А потом уже некому было сказать «пусть», и церковь закрыли.
(Похожая легенда ходила в Ленинграде и по поводу «павловской» церкви, Знаменской, стоявшей на том месте, где сейчас станция метро «Площадь Восстания». Ее будто бы не закрывали пока был жив академик Павлов, прихожанин этого храма. Как только Павлов умер, церковь закрыли. На дверях повесили дощечку: «Храм закрыт на ремонт». А потом — взорвали.).
Давно исчезла, стерта с лица земли последняя церковь в Сестрорецке. Не сохранилось храмов ни в Тарховке, ни в Разливе, ни на станции Горская, ни на Лахте, ни в Ольгине. Чудом стоит до сих пор деревянная церковь в Лисьем Носу. На моей памяти, летом тридцать четвертого года, с ее колокольни снимали колокола. И настоятель храма, интеллигентный, нестарый еще священник, обращаясь в воскресной проповеди к своей обиженной, убитой пастве, сказал, что — не надо горевать… пусть благовест звучит в наших сердцах…

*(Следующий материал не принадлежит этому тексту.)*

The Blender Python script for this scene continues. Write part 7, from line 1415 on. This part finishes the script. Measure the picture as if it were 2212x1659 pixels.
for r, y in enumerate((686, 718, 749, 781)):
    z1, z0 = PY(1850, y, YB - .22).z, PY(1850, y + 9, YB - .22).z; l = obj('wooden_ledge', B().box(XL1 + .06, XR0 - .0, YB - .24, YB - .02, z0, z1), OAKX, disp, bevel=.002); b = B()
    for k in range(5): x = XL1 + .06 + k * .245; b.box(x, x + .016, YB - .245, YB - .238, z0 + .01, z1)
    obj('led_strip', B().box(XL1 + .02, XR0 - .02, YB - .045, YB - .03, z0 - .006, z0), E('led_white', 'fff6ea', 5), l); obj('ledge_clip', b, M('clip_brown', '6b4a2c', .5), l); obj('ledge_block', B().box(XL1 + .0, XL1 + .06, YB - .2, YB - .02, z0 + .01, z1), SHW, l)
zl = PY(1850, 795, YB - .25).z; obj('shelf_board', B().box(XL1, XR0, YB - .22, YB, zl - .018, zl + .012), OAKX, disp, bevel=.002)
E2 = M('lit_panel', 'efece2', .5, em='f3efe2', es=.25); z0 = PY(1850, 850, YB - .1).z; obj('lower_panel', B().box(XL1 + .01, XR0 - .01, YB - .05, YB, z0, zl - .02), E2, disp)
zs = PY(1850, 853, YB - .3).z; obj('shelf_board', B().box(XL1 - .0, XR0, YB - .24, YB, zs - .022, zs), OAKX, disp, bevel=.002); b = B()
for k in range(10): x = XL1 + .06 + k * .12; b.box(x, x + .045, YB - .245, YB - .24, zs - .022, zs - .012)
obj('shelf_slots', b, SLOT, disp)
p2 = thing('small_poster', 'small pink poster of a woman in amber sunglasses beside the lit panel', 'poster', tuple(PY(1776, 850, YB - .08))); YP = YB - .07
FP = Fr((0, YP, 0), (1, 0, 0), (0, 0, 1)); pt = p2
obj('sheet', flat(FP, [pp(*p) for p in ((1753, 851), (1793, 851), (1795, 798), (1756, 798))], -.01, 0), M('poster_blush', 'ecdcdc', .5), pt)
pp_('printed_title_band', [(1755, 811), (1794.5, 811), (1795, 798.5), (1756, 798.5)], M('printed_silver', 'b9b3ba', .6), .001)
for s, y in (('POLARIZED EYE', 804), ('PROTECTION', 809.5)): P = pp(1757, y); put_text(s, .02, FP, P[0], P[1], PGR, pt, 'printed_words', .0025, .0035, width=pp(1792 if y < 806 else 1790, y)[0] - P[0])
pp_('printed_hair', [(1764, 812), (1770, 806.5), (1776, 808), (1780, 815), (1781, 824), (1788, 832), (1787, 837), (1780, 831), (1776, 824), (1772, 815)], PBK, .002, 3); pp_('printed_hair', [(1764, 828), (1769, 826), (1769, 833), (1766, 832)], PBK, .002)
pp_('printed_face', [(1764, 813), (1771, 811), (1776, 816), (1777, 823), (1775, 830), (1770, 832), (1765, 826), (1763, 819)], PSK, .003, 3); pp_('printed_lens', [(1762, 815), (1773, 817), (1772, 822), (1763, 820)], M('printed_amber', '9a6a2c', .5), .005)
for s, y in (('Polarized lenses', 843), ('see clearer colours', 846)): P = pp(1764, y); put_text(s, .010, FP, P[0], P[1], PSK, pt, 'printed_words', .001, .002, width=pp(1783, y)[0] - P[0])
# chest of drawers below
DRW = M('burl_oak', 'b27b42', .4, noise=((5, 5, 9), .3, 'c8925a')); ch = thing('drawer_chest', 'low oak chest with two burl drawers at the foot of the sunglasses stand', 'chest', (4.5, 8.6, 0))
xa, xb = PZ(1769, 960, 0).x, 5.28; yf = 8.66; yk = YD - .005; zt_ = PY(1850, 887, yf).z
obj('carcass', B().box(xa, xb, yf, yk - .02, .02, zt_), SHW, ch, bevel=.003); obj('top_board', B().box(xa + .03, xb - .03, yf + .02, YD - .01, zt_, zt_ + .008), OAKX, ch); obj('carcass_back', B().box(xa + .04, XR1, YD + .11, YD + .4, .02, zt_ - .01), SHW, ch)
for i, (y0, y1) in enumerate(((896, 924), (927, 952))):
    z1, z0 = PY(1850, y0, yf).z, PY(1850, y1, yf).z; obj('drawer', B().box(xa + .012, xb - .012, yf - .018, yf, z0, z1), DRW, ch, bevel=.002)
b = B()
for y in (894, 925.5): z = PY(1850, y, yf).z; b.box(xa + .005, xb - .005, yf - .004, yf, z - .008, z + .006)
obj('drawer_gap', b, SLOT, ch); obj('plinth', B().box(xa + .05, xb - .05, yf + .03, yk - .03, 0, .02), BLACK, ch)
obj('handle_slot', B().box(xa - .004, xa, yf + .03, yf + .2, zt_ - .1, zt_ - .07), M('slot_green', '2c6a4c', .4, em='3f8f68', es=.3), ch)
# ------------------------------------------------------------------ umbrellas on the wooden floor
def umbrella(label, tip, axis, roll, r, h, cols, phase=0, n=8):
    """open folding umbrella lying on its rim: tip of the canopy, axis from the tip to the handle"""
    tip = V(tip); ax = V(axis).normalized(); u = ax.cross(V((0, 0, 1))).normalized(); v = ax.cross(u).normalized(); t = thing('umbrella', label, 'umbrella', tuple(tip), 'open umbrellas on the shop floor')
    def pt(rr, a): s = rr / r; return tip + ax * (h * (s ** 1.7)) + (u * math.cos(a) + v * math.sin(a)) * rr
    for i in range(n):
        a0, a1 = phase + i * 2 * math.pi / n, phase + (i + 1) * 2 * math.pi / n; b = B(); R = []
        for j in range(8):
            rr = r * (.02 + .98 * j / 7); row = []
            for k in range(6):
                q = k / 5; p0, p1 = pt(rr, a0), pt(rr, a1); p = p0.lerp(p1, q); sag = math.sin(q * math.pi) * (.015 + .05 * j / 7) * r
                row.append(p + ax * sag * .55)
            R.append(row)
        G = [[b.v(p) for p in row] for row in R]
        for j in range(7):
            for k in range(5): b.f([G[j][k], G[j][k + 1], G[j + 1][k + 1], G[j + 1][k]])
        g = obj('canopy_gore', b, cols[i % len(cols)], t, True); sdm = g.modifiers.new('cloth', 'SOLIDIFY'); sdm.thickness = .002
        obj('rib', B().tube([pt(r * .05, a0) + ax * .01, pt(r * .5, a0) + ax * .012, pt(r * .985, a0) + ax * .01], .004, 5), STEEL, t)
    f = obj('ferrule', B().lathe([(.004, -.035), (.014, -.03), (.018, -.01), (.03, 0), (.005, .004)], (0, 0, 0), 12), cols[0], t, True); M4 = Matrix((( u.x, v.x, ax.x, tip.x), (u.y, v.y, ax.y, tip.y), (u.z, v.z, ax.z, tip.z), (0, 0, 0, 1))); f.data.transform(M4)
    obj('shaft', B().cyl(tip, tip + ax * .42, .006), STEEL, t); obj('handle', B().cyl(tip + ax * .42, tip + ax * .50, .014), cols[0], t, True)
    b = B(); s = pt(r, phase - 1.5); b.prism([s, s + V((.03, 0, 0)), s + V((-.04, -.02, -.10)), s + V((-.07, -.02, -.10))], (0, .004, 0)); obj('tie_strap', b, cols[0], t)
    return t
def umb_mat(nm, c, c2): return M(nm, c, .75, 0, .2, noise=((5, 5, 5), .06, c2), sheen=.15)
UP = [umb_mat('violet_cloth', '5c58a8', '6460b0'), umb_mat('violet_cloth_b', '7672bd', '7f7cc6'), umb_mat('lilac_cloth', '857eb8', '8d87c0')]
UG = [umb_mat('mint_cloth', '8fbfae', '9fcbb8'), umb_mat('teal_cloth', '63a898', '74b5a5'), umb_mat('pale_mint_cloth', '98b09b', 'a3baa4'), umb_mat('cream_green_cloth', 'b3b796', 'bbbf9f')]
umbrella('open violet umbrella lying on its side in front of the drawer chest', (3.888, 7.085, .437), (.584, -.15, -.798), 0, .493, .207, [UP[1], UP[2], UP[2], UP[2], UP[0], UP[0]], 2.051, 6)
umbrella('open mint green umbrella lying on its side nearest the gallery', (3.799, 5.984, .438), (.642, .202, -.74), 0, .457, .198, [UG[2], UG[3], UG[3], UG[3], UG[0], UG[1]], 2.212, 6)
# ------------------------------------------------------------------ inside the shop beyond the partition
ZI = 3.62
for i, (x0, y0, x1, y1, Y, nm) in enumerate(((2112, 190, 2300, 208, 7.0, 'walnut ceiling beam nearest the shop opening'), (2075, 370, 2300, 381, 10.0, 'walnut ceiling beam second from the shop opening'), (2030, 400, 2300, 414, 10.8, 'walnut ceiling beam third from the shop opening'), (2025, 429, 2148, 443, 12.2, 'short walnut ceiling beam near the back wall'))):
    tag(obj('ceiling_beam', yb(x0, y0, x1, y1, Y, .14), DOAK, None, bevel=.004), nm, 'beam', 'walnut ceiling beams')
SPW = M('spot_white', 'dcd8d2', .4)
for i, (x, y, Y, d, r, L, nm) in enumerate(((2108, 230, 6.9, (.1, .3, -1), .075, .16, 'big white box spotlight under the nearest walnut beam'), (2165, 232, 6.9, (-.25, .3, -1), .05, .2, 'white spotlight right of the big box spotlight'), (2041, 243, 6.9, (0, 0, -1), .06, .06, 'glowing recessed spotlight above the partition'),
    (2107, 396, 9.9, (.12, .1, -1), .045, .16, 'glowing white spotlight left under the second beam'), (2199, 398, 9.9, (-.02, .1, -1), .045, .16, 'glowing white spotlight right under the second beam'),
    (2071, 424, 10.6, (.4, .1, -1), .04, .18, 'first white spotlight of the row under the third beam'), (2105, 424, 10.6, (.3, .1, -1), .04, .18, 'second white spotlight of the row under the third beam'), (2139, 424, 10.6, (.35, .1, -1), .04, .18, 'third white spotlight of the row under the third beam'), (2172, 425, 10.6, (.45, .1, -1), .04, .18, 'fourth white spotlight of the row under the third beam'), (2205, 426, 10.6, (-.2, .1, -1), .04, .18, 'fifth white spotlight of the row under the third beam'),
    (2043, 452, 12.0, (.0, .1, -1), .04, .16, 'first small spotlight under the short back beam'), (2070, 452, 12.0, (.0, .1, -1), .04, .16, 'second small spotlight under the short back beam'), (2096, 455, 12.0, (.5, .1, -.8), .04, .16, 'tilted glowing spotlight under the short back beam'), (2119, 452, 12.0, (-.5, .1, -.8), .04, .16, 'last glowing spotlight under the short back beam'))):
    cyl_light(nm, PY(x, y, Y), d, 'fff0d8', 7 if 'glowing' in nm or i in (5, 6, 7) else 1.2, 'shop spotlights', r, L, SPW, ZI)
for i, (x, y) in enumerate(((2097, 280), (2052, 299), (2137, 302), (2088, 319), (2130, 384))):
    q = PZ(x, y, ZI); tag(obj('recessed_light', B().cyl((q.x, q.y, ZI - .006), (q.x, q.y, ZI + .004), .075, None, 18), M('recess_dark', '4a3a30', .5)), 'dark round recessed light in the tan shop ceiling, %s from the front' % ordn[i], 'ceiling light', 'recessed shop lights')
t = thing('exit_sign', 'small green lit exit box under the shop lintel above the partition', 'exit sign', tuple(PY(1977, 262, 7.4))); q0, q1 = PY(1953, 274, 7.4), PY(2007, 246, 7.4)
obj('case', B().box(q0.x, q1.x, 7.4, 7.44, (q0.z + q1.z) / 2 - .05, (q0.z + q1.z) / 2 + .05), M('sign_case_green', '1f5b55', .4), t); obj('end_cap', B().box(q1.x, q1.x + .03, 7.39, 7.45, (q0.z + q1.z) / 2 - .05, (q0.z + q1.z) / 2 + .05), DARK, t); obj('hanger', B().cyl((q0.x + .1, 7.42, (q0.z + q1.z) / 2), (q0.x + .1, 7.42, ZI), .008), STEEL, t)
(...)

Тем не менее очень скоро его арестовали, этого настоятеля. Приехал новый священник. Потом, после войны или еще во время войны, появился в этом храме, как и во многих других церквах, маленький колокол (скорее, большой колокольчик, чем маленький колокол), и когда я впервые услышал его жиденький жестяной звон, мне вспомнился мой старый рассказ «Колокола», написанный как раз под впечатлением той летней воскресной проповеди в Лисьем Носу… Рассказ, пожалуй, и в наше время не для печати. (Хотя с удивлением, а бывает, и с радостью, замечаю, что за последнее время в произведениях наших молодых писателей — особенно у «деревенщиков» — все чаще и чаще ставится церковная тема и тема религии. Смело и вдохновенно, с пониманием души верующего человека написан отец благочинный в «Канунах» Белова. Не скрывает глубокого сочувствия к верующим и Валентин Распутин… В те времена, о которых идет речь, за такого благочинного и за такое сочувствие снимали голову — и автору, и редактору, и самому цензору.)
Зачем я написал тогда свои «Колокола» — не знаю. В те годы писать «в ящик» мало кто решался. Значит, не мог не написать.
У рассказа было два эпиграфа: «С колокольни отуманенной кто-то снял колокола» (О. Мандельштам) и «Даешь в лоб, что ли?» (Велимир Хлебников).
Содержание помню смутно. Лучше помнится состояние, настроение, в каком писался рассказ.
Дело происходит в советское время в маленьком уездном городке. Еще не старый, очень эрудированный, интеллигентный священник, сочувственно относящийся к тому положительному, что принесла России революция, допоздна зачитался (читал, помню, «Третью фабрику» В. Шкловского), а утром его будит церковной сторож или псаломщик:
— Пришли снимать колокола!..
Зима. Площадь перед собором запружена народом. Толпа ропщет. Два милиционера с трудом сдерживают ее. Священник поднимается на паперть и обращается к толпе с призывом разойтись. Говорит те самые слова, которые сказал в день, когда снимали колокола с его маленькой церкви, священник в Лисьем Носу. Пусть благовест звучит в наших сердцах… А вообще можно и в кастрюльку бить — и этот звон дойдет до престола Всевышнего… И все-таки священника арестовывают, обвиняют в подстрекательстве темной массы.